Data:
^^^^^^^^^^^^^^^^
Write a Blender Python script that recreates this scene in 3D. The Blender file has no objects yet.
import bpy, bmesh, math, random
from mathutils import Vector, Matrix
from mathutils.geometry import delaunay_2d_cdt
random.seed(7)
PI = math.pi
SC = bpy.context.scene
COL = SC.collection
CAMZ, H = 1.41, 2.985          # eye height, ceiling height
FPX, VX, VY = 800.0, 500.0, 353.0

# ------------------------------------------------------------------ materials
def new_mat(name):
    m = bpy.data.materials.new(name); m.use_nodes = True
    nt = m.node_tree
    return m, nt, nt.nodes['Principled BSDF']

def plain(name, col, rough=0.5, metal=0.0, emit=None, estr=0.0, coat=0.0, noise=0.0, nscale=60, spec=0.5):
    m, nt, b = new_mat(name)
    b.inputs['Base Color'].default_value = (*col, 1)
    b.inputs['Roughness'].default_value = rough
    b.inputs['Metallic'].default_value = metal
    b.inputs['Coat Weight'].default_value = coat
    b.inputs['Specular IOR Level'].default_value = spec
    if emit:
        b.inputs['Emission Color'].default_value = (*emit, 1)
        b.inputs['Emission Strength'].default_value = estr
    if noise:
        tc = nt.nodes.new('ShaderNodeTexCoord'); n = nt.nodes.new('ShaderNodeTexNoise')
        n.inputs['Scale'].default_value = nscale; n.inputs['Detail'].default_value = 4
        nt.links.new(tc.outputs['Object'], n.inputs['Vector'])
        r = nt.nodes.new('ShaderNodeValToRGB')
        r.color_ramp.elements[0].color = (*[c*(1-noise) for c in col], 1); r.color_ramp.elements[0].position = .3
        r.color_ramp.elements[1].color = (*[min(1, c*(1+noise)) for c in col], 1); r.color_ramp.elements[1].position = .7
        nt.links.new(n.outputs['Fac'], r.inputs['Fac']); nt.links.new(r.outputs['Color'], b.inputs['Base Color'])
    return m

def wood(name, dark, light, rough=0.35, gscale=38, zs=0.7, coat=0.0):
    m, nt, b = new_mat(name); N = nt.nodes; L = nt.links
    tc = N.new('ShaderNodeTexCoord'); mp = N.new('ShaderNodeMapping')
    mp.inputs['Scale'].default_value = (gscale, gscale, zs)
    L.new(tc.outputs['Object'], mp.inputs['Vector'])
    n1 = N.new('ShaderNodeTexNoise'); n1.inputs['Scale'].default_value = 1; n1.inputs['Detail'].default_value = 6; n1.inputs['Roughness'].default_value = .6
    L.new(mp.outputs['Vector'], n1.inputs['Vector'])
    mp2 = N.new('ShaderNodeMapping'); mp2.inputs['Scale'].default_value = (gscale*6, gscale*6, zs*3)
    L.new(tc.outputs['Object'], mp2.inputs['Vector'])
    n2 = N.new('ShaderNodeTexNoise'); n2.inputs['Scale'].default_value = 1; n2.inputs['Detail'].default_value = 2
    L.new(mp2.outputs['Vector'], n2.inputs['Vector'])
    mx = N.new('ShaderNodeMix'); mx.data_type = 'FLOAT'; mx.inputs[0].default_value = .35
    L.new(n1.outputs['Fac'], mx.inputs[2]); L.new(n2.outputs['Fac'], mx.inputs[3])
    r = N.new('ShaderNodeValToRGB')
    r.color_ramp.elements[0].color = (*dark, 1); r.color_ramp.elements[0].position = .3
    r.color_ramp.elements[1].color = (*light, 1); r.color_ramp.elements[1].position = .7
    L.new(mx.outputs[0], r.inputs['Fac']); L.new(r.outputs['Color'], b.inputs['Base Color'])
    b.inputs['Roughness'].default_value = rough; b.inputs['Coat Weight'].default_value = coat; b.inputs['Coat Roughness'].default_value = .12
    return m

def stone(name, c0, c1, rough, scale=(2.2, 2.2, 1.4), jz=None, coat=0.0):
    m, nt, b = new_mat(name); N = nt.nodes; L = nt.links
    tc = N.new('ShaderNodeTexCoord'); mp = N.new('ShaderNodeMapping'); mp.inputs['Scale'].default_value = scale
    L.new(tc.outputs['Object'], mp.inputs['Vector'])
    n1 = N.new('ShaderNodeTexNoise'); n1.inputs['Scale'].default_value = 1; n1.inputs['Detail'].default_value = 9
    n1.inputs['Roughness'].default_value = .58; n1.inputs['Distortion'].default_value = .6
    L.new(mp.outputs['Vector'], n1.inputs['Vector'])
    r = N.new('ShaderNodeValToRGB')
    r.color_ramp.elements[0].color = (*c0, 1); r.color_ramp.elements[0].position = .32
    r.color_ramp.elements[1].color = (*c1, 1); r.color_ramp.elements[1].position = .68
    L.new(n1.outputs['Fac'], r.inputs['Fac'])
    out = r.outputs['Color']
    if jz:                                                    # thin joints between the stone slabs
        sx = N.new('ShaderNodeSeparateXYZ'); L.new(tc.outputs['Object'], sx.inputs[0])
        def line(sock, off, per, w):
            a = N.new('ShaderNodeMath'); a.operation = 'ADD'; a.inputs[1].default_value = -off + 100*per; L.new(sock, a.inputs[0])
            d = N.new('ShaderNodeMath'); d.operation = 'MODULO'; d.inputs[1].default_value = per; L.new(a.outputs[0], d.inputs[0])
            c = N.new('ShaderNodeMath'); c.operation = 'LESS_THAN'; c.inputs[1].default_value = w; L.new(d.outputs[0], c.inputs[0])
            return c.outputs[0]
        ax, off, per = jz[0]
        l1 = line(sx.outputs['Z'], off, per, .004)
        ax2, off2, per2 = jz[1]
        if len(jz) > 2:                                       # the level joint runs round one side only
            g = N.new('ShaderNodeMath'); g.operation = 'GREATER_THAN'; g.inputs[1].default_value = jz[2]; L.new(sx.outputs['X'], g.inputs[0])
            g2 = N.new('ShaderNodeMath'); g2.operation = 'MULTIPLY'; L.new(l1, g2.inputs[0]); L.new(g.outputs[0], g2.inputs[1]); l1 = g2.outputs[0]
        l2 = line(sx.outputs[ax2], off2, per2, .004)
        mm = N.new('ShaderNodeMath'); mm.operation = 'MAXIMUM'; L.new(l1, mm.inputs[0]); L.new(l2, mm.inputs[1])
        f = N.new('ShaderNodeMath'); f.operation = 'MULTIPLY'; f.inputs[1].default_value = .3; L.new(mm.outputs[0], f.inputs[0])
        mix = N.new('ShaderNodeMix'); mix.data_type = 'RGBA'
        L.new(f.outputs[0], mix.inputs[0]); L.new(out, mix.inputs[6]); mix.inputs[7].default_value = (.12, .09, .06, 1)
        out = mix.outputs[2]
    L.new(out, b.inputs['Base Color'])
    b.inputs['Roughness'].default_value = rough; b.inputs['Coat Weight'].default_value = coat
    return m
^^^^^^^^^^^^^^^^
Task statement: Note how many lines in the material hold the word "scene", and give that number with nothing added.

Full response: 2